OPINIÓN: “Semblanzas cofrades (XII): Miércoles de Cenizas” – ‘La trastienda’
Acababa de salir del colegio con la frente tiznada. Un negruzco manchurrón que no se me ocurría limpiarlo porque el padre Escalona nos dijo que eso ni se toca porque es, ni más ni menos, que esencia del cristianismo. Algo de que he de morir y que renaceré. O algo así.

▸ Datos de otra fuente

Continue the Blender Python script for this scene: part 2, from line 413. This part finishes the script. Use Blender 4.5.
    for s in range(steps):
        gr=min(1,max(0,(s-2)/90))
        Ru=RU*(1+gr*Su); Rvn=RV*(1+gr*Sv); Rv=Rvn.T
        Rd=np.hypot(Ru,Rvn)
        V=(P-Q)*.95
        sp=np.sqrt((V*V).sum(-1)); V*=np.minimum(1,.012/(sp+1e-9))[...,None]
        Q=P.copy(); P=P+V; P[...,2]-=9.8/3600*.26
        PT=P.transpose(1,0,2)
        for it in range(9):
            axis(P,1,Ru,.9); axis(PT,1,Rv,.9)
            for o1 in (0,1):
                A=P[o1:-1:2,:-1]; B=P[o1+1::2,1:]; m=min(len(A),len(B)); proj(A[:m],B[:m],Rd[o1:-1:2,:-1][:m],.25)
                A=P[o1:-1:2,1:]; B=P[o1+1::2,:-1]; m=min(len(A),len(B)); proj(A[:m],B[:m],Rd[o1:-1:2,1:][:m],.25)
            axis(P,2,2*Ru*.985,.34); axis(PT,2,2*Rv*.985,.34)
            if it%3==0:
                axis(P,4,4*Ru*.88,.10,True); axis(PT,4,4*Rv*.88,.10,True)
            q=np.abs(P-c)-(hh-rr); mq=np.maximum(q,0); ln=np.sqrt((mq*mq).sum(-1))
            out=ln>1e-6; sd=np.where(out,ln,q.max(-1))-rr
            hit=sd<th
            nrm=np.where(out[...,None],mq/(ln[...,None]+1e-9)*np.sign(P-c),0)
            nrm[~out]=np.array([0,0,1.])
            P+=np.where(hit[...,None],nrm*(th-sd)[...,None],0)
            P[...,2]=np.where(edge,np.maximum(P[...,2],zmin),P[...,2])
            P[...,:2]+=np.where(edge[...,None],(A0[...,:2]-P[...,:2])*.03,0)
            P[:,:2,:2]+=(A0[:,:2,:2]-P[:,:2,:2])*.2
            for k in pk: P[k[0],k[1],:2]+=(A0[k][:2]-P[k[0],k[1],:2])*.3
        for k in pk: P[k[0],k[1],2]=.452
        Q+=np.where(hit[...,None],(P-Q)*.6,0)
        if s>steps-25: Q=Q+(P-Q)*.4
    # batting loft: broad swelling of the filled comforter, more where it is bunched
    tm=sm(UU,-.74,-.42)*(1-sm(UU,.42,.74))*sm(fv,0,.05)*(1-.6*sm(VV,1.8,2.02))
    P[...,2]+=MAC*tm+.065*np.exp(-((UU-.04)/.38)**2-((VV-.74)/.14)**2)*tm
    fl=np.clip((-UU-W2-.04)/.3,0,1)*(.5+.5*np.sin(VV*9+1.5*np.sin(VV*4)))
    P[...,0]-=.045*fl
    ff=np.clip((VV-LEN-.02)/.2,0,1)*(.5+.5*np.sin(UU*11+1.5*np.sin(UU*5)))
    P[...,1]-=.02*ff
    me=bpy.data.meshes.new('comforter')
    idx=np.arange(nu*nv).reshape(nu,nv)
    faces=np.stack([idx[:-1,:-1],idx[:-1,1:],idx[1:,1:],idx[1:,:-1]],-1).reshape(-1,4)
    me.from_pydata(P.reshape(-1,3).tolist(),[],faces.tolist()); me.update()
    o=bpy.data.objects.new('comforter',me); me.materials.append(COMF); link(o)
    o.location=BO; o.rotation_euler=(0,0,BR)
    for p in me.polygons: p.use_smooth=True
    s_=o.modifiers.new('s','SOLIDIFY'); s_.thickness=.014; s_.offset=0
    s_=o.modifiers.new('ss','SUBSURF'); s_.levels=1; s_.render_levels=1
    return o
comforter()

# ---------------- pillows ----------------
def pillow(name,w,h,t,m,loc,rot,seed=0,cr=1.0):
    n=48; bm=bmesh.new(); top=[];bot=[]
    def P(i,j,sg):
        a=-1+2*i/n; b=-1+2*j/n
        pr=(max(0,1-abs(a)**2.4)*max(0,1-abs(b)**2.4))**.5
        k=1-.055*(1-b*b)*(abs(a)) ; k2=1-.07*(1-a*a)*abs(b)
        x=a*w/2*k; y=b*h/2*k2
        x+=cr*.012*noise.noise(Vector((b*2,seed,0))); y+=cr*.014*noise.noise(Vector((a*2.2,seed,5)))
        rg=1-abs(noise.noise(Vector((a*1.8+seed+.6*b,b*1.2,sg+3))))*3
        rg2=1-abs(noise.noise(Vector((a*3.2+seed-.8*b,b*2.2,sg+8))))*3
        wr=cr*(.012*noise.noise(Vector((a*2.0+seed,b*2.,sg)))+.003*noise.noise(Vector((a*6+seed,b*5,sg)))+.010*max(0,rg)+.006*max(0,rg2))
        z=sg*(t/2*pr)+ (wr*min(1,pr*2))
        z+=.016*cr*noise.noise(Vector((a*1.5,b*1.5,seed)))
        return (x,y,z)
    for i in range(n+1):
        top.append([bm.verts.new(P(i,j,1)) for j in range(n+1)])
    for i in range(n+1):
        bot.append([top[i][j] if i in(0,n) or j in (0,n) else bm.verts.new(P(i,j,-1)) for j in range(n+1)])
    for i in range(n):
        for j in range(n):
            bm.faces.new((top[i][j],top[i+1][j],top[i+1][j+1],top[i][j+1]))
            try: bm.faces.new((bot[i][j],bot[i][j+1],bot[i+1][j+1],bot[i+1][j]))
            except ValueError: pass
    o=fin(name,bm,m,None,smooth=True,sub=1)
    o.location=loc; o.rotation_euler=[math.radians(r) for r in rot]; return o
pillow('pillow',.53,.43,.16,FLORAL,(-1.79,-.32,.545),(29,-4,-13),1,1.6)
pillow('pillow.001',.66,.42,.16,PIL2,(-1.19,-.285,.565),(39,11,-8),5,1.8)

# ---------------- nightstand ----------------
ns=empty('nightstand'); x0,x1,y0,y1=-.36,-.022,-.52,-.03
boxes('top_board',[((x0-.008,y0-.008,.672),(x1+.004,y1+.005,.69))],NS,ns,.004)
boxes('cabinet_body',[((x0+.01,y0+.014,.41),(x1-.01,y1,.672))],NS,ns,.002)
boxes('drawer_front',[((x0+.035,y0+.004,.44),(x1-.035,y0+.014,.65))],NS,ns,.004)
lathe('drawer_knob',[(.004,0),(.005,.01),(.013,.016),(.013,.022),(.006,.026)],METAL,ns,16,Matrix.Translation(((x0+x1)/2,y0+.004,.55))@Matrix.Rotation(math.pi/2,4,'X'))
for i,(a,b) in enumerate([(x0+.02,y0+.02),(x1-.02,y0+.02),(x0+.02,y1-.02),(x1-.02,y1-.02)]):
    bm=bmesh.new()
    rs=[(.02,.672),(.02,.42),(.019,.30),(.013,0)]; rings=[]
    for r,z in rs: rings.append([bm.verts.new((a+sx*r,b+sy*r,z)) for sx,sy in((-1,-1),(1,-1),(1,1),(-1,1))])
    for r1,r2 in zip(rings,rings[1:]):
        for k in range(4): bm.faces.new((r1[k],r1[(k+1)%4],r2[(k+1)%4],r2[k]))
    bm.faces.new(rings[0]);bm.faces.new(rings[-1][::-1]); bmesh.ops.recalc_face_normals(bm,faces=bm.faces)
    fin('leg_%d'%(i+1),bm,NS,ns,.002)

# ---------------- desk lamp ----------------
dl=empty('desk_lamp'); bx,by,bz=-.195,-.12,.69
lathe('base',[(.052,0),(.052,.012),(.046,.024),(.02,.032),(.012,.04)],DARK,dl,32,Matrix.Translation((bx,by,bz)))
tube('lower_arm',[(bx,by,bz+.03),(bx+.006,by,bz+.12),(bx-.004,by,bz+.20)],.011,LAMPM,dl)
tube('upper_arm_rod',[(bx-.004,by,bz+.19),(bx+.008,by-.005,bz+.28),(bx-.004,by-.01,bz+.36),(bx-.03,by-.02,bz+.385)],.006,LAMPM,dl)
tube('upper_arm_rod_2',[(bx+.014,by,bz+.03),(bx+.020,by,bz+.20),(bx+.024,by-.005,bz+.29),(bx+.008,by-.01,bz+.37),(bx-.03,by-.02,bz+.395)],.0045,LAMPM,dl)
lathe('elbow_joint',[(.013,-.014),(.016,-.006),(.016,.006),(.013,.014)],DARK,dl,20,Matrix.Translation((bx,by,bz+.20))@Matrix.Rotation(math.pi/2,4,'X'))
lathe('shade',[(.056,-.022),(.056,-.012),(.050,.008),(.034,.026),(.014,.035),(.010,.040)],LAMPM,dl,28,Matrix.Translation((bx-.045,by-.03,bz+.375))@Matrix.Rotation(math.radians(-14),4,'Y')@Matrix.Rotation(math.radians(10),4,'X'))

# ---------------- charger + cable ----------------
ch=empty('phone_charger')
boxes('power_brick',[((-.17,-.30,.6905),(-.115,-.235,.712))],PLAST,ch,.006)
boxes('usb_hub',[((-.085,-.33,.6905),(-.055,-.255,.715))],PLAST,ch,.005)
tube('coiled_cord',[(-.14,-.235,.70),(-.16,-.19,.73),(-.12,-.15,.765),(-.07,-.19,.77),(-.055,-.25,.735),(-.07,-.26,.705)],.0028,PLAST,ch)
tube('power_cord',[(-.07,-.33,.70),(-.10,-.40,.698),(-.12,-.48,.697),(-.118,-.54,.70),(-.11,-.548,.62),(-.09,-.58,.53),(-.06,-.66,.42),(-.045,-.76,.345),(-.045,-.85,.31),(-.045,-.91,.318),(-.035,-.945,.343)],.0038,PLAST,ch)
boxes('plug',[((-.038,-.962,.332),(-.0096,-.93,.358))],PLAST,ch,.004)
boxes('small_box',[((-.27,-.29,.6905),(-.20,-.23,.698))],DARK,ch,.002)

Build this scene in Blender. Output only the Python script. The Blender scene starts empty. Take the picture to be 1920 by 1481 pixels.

Por la calle, de repente, de la mañana a la tarde, de manera literal, algo ha cambiado en la ciudad. De los hornos de La Mallorquina, de La Victoria, de la confitería El Carmen, de La Estrella por Hernán Cortés, en El Arqueño —que hace poco han reinaugurado frente a la Alameda— ha empezado a salir un aroma inconfundible a canela y clavo y en sus mostradores se confunden las tradiciones: a un lado las estrelladas tortas de Carnaval y a otro roscos de Semana Santa. Pasa lo mismo por los escaparates de los comercios; mientras aún se pregona que don Carnal sigue paseando por entre las ganas del pueblo la cartelería de triduos, quinarios, septenarios se propagan a un ritmo tan frenético que al paseante no le da tiempo de digerir que hemos pasado de los polvorones a las erizadas y de ahí a las torrijas sin darse cuenta.
Disfraces, brillantes bombines de lentejuelas, pelucas de payaso, bolsas con papelillos, paquetes de serpentinas aún en las estanterías de La Perla y a modo de reclamo un cartelón que reza: «Se hacen capirotes».
«Se hacen capirotes» era la llamada gráfica formal, por si alguien andaba despistado, de lo que ese mismo día acababa de anunciarse.
Camino de casa de mis abuelos, como hacía cada mediodía al salir del Liceo, pasé por delante de aquel vetusto portalón de oscura madera, hacia el inicio de la calle Daniel González desde la de Santo Domingo, donde se ajustaba en su parte superior un blanco cartelón plastificado: «Reparto de túnicas». Quinientas pesetas este año. Qué sensación tan… ¿extraña? ¿Curiosa? Quedaba aún por disfrutar de la cabalgata de Carnaval el próximo domingo y todo a mi alrededor eran devociones encontradas; porque este, por supuesto, también tiene devotos.
Todo en una sola mañana. Desde la antigua perfumería Ruiz en la calle Rosario —ay, calle Rosario— un intenso olor a incienso que, según hiciese levante o poniente, impregnaba bien toda Rosario hasta la misma Caja de Ahorros de Cádiz o se disipaba por Colón en dirección a La Diana. En la mercería Aragón, paradigma del marketing de las celebraciones isleñas, aparecían en una decoración tan precisa como atractiva peinetas, guantes blancos y negros, veneras, pasos en miniatura… Y justo al lado, en El Pescaíto, se preparaban para la erizada, ostionada o lo que correspondiese que, a ritmo del tres por cuatro, el próximo fin de semana pondría el broche de oro a la caja carnavalesca del comercio.
Aquello del esto ya está aquí se empezaba a oír en los círculos cofrades. Los ensayos de pasos en las noches comenzaron a hacerse más habituales y por las callejuelas de los viejos barrios y barriadas, a horas poco habituales, se oían marchas procesionales en radiocasetes situados de manera oportuna sobre desnudas parihuelas con pesados sacos sobre estas. Dicen que este año por la Ardila también resuenan. En las puertas de los almacenes de las hermandades se agolpaban niños y no tan niños con una paciencia desesperada con un número en la mano y desde dentro de estos salían un particular olor a naftalina. El sábado en la Iglesia Mayor la banda de la academia del Nazareno se estrena.
Era Miércoles de Cenizas. Había empezado la cuenta atrás y la ciudad, aún con las coplas calientes, lo sabía.